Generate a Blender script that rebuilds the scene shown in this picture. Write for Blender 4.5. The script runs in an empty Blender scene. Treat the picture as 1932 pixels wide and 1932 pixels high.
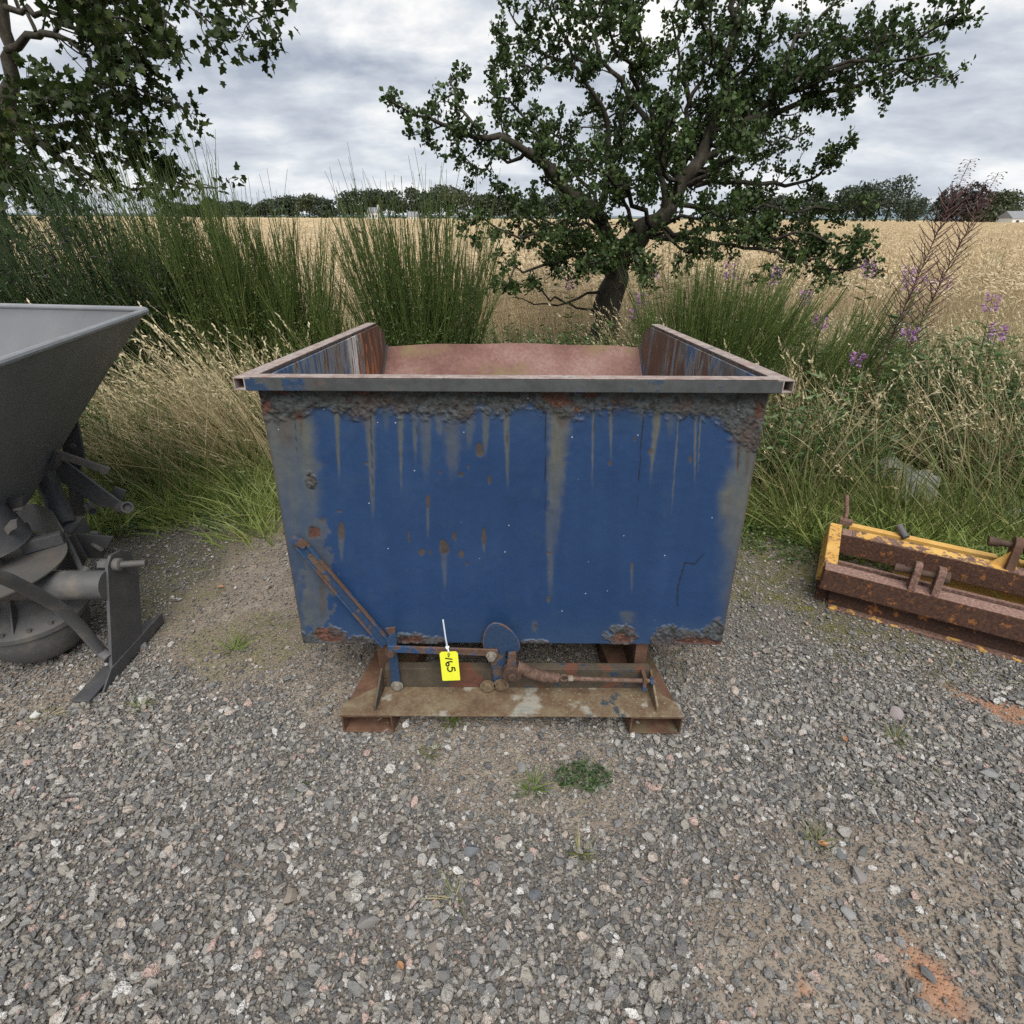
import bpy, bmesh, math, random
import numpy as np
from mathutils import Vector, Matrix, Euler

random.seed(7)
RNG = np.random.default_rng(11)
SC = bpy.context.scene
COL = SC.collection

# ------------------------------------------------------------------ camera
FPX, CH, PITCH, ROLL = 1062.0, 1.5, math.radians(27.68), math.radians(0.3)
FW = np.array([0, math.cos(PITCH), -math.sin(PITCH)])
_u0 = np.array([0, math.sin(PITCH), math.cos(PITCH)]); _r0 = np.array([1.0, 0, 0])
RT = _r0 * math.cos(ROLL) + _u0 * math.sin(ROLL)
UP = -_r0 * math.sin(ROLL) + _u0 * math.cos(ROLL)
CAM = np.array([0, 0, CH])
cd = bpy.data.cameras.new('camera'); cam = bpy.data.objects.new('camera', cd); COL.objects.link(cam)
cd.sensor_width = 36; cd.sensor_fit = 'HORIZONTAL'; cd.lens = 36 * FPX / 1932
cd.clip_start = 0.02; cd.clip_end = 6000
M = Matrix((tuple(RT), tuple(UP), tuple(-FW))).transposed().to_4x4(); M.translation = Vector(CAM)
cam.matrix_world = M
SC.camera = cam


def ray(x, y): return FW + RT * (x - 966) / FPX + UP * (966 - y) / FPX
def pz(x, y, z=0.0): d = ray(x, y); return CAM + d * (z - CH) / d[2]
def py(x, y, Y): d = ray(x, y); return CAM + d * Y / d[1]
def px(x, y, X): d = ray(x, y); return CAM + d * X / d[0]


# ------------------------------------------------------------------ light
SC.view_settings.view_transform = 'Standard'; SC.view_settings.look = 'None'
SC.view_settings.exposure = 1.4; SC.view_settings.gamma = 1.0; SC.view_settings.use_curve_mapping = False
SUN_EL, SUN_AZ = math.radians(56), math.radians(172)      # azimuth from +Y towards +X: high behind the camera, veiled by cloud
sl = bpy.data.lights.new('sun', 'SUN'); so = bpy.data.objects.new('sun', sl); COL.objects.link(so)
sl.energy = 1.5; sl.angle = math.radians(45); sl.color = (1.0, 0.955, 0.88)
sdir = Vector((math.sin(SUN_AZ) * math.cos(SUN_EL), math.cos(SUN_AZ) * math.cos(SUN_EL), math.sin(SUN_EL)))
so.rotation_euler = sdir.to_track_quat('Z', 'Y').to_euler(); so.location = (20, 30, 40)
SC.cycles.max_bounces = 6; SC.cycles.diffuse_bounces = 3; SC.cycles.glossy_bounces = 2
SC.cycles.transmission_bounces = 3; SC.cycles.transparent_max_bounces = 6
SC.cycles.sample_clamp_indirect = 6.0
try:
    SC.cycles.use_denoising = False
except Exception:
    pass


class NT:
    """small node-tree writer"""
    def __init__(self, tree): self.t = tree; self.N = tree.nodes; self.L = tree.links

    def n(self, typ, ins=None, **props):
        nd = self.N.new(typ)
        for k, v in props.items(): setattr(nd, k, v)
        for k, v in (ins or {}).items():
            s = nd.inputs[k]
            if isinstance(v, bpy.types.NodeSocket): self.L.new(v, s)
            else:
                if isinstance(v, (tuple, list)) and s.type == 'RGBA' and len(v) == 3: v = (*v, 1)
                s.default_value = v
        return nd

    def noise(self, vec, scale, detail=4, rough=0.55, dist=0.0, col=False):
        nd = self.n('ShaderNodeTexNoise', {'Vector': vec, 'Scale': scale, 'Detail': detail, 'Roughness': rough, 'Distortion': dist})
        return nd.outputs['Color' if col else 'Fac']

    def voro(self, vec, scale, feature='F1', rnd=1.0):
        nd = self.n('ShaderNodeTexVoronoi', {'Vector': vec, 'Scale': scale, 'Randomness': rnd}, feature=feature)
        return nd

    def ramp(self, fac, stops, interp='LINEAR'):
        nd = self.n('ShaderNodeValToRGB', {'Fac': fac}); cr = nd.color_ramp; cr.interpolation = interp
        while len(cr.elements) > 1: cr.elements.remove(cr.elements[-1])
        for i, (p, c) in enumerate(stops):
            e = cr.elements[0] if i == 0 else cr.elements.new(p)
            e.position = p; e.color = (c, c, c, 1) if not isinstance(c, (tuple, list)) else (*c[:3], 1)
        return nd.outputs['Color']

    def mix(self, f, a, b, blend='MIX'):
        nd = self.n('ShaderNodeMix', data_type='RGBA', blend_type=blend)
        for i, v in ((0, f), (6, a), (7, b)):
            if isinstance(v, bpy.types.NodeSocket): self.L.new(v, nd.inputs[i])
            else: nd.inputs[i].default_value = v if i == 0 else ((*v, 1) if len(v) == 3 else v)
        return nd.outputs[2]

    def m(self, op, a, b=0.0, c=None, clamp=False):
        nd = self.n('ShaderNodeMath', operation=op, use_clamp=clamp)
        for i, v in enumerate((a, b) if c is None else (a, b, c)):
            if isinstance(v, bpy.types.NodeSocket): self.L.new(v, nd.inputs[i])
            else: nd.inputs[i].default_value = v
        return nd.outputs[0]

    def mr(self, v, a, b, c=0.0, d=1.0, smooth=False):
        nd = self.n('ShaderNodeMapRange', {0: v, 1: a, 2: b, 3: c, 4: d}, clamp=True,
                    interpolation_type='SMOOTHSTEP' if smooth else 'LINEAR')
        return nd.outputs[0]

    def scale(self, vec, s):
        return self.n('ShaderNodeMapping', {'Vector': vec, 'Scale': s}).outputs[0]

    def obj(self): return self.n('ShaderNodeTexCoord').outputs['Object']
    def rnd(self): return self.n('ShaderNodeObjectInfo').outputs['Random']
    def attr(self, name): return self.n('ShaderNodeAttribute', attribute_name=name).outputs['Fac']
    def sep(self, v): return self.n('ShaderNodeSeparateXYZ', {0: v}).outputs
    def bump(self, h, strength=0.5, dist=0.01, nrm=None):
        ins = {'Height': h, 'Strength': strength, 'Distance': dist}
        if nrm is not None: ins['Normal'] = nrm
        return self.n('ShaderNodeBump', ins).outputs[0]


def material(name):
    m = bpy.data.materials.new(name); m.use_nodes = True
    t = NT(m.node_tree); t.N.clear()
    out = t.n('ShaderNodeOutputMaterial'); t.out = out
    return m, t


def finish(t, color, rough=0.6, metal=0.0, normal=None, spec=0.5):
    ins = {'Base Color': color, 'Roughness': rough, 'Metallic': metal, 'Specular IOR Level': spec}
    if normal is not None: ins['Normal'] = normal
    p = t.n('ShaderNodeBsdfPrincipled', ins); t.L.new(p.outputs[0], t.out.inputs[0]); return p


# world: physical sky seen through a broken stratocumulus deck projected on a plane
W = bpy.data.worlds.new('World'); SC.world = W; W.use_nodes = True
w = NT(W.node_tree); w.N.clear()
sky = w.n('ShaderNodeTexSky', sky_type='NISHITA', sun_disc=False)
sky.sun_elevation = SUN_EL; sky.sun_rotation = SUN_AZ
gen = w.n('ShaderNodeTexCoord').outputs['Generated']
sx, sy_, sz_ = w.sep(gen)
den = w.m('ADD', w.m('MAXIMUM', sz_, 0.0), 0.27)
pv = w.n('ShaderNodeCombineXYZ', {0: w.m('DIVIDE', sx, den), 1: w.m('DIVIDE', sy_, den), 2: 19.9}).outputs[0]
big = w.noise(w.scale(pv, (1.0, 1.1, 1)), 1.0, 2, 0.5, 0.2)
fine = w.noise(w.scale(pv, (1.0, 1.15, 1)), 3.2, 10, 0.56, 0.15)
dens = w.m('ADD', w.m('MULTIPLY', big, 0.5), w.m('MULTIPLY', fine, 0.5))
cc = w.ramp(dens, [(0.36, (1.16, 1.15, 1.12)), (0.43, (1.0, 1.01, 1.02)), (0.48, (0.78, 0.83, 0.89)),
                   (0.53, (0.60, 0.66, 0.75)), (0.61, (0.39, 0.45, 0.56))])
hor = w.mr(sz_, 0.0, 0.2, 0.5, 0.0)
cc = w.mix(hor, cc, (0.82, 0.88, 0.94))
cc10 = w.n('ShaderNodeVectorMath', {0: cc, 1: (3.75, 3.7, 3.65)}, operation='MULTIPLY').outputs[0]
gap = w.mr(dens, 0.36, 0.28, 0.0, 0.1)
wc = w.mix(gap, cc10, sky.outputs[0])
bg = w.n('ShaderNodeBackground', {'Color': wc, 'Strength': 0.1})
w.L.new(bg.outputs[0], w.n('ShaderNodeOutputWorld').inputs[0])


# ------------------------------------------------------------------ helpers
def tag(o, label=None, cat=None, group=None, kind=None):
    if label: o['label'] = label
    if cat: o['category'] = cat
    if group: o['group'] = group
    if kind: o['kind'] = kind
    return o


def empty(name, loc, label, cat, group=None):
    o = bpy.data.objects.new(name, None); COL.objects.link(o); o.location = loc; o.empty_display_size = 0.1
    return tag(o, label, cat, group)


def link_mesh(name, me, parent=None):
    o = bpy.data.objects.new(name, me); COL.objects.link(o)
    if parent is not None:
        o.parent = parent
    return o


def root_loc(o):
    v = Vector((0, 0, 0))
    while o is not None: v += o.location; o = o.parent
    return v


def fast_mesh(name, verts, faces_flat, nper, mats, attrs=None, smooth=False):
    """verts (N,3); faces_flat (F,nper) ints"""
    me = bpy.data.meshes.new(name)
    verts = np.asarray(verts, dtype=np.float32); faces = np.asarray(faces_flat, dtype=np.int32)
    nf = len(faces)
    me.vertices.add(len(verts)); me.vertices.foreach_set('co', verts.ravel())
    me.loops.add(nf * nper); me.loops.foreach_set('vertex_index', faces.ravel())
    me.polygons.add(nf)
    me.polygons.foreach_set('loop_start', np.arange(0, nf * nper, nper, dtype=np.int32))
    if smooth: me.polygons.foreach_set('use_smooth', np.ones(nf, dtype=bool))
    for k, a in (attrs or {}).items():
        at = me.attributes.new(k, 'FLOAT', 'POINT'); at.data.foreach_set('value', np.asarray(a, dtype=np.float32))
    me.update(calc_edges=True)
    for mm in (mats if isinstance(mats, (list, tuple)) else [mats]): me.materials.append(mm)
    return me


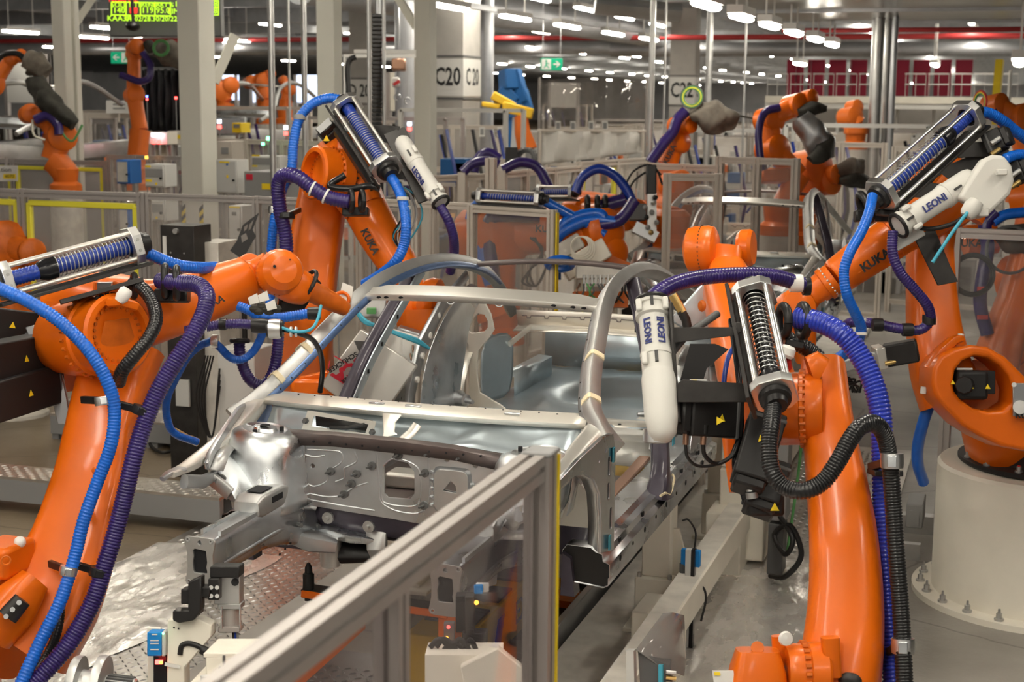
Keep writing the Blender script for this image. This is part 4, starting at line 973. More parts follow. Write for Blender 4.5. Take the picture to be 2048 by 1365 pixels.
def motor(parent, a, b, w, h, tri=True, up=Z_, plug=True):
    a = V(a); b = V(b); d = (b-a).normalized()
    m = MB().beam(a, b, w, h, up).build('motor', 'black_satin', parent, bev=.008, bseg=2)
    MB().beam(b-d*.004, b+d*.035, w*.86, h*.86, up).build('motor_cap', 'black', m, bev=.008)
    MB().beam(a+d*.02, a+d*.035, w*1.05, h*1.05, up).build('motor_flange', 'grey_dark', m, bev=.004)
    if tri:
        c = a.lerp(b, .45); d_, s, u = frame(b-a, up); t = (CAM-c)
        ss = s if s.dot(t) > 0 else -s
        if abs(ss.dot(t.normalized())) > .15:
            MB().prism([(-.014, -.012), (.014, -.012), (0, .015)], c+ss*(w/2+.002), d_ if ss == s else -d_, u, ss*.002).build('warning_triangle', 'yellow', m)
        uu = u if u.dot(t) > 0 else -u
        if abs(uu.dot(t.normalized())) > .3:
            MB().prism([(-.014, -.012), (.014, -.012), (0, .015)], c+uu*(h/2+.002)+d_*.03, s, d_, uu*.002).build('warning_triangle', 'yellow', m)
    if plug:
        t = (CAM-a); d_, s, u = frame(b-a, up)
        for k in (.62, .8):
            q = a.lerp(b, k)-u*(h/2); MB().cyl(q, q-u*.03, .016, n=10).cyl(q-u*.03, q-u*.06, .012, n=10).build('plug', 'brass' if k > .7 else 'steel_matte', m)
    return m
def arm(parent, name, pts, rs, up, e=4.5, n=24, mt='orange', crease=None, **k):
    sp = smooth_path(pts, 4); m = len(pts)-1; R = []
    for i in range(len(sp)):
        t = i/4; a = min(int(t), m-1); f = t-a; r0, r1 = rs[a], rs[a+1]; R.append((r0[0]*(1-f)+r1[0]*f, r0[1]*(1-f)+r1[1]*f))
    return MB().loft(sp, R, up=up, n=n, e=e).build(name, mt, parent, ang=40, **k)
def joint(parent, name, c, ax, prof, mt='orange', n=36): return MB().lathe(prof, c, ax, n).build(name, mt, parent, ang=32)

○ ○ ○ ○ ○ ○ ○

- [Task directions] Whichever lines contain the string "script", select and copy them.

- [Solution for this task]
Generate a Blender script that rebuilds the scene shown in this picture. Write for Blender 4.5. The script runs in an empty Blender scene. Treat the picture as 1932 pixels wide and 1932 pixels high.
Keep writing the Blender script for this image. This is part 4, starting at line 973. More parts follow. Write for Blender 4.5. Take the picture to be 2048 by 1365 pixels.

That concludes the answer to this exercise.